The Man Who Knew Infinity

The Man Who Knew Infinity is the inspiring true story of Srinivasa Ramanujan (Dev Patel), a south indian mathematician who travels to Trinity College, Cambridge to work and make publications with G.H Hardy (Jeremy Irons). Srinivasa’s contributions to mathematics were nothing short of groundbreaking. He was the first to develop the hypergeometric series, solve a quadratic equation using his own method and create a formula for the partition of any number, which can be made to yield the required result by a series of successive approximations. At the same time he was faced with multiple hardships including poverty, discrimination and the first World War, all of which are explored in this movie.

In my opinion, this movie draws a lot of parallels to a similiar film released a few years ago; ‘The Imitation Game’. Both illustrations of a biopic feature a highly intellectual, yet unorthodox and understated male protagonist, working in Cambridge University, in a World War era, who is made to face significant barriers to obstruct his contributions to a scientific/mathematical field. The difference between ‘The Man Who Knew Infinity’ and ‘The Imitation Game’ is simple; one is good and the other is great.
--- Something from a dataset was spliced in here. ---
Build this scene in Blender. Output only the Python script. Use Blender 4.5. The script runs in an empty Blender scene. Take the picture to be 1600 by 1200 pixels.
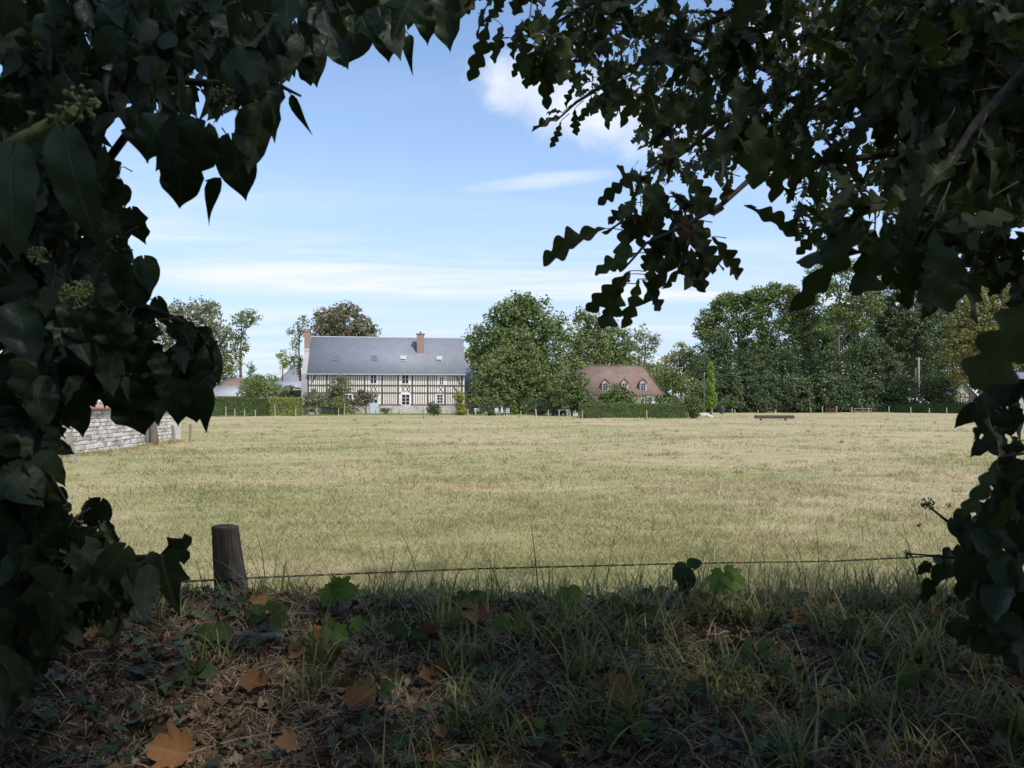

‘The Man Who Knew Infinity’ is a good film. It is inspiring because its story centers around two characters and their relationship; Ramanujan and Hardy. The film spends a lot of its time developing this relationship and exploring the lifestyles of these two individuals. The contrast in opinions between these two characters made the film good for me. For example, Ramanujan was a strong believer in god. He believed that god spoke to him regularly and gave him the knowledge he needed to make mathematical breakthroughs. In contrast, Hardy was an atheist and believed that mathematics without proofs was not mathematics. This dynamic was very interesting to watch and gave the film a kick of drama that it desperately needed.

‘Desperately needed’. These are the keywords that only make this movie just good, not great. This is due to a number of reasons. For one, apart from Hardy and Ramanujan, none of the other characters were memorable. They were used as pawn pieces to move the story along. In addition, this movie is basically an extended tour of Cambridge. Almost a fifth of this film is literally just shots around Cambridge, from the libraries to the dining halls. This was really unnecessary because it did not fit well with the rest of the movie, which is centered around the working relationship between Ramanujan and Hardy. All those shots showing off the 500 year old buildings in Cambridge made me feel like I was taking a university tour, not watching a movie.

Another flaw of this movie is to do with the mathematical accomplishments of Ramanujan. The mathematics presented, as groundbreaking as it may have been, was too abstract to fully appreciate. The characters frequently use dumbed down analogies to explain the significance of the maths, but I didn’t these to be effective. In contrast, ‘The Imitation Game’ did this much more effectively by using the backdrop of the World War.

Overall, ‘The Man Who Knew Infinity’ is a mediocre biopic. Though it does a good job in showing and building the relationship between Ramanujan and Hardy, nothing about this movie really compelled me. It was shot in a way to glorify Cambridge, the majority of the characters were forgettable, and the mathematics presented was too superficial to fully appreciate.